• _Work to do_
Select, from the material below, each line with "scene" in it.

• _Dataset section_
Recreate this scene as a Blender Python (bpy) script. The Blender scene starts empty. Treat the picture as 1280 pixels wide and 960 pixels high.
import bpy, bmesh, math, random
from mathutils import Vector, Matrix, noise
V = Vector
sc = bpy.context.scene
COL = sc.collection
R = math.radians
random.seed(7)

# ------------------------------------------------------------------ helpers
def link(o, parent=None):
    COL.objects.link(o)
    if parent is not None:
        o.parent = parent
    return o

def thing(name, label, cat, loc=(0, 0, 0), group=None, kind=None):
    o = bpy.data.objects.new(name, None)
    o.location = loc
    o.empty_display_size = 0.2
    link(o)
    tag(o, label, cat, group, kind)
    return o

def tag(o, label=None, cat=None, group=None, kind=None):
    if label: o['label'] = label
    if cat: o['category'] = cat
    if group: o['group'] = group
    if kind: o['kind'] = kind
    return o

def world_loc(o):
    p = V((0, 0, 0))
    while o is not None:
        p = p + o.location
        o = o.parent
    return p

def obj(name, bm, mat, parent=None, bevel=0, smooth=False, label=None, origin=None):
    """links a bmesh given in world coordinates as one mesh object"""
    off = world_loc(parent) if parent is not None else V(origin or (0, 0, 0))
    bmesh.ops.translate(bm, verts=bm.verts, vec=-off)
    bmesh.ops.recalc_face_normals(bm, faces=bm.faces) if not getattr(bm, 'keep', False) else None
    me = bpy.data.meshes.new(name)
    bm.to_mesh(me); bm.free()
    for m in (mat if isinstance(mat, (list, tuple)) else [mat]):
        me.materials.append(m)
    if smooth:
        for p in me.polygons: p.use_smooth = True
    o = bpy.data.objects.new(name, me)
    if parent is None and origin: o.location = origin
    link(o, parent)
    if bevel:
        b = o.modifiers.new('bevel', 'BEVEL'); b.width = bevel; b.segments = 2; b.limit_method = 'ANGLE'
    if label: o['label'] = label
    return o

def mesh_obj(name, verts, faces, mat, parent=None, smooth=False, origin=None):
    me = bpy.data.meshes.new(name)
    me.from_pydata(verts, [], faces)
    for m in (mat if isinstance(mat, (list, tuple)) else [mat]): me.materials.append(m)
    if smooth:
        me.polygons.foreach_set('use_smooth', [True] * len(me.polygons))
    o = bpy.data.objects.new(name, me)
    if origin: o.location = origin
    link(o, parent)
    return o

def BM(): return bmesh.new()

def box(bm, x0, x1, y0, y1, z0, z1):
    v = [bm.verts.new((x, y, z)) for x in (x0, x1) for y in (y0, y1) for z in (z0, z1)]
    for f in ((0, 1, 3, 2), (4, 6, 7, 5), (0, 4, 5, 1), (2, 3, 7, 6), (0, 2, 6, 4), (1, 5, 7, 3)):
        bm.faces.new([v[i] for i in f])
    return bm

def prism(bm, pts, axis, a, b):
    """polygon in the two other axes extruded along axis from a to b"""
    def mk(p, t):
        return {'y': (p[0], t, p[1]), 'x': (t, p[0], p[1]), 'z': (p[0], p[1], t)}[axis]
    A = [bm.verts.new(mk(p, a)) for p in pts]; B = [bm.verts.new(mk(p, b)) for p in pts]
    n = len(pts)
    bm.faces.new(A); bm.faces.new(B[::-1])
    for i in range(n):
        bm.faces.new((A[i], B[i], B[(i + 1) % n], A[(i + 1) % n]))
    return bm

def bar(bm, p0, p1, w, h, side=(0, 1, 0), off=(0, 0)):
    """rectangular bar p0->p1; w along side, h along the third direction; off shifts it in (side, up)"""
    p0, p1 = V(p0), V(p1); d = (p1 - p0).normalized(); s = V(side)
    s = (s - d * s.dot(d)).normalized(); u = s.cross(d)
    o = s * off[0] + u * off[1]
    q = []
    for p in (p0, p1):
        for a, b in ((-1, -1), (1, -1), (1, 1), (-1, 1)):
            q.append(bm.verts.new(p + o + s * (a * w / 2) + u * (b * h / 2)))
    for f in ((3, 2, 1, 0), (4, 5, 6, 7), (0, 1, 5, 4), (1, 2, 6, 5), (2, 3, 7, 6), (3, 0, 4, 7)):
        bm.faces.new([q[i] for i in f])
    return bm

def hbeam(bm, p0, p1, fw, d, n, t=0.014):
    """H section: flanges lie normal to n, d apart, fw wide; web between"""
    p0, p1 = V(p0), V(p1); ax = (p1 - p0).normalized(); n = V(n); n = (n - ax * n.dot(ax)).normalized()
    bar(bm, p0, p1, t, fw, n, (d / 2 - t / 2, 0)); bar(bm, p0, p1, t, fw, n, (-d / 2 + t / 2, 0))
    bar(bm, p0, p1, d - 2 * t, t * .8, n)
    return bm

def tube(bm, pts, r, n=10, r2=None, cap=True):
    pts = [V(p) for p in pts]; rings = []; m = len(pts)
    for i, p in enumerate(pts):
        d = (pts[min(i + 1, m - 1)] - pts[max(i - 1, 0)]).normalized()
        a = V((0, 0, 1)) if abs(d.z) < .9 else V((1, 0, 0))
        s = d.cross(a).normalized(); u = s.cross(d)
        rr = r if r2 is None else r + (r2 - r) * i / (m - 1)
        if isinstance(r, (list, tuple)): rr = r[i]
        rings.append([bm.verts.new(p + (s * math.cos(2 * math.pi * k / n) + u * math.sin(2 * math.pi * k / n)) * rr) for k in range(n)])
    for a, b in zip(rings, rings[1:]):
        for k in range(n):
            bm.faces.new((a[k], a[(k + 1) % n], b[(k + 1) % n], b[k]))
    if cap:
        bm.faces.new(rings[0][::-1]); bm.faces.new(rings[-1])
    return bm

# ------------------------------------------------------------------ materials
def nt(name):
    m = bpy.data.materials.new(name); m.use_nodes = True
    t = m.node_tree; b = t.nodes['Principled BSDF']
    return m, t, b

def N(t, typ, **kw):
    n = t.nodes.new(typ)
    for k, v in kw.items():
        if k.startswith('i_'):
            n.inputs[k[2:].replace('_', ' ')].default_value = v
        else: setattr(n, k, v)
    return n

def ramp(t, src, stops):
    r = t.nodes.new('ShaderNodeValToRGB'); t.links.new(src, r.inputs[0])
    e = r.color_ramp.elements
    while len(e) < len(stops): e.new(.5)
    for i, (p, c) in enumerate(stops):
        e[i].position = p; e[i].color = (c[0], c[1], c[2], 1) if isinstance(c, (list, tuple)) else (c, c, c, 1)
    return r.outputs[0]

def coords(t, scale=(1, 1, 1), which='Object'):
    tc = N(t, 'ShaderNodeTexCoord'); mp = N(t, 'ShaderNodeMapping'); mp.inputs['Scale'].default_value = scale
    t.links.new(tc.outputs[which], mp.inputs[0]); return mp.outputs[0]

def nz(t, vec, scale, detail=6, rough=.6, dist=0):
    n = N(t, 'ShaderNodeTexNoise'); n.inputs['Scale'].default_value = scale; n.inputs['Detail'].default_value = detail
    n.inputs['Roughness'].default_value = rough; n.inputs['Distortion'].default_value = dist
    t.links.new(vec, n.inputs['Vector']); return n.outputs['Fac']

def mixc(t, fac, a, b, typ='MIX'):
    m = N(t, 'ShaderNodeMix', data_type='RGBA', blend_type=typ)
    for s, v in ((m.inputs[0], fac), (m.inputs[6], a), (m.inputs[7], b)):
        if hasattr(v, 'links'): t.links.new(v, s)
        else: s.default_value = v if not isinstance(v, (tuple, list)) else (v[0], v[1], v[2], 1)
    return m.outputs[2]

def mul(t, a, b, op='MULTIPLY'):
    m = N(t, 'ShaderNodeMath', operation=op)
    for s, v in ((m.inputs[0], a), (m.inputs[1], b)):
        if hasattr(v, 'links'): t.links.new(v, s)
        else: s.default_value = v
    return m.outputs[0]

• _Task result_
Recreate this scene as a Blender Python (bpy) script. The Blender scene starts empty. Treat the picture as 1280 pixels wide and 960 pixels high.
sc = bpy.context.scene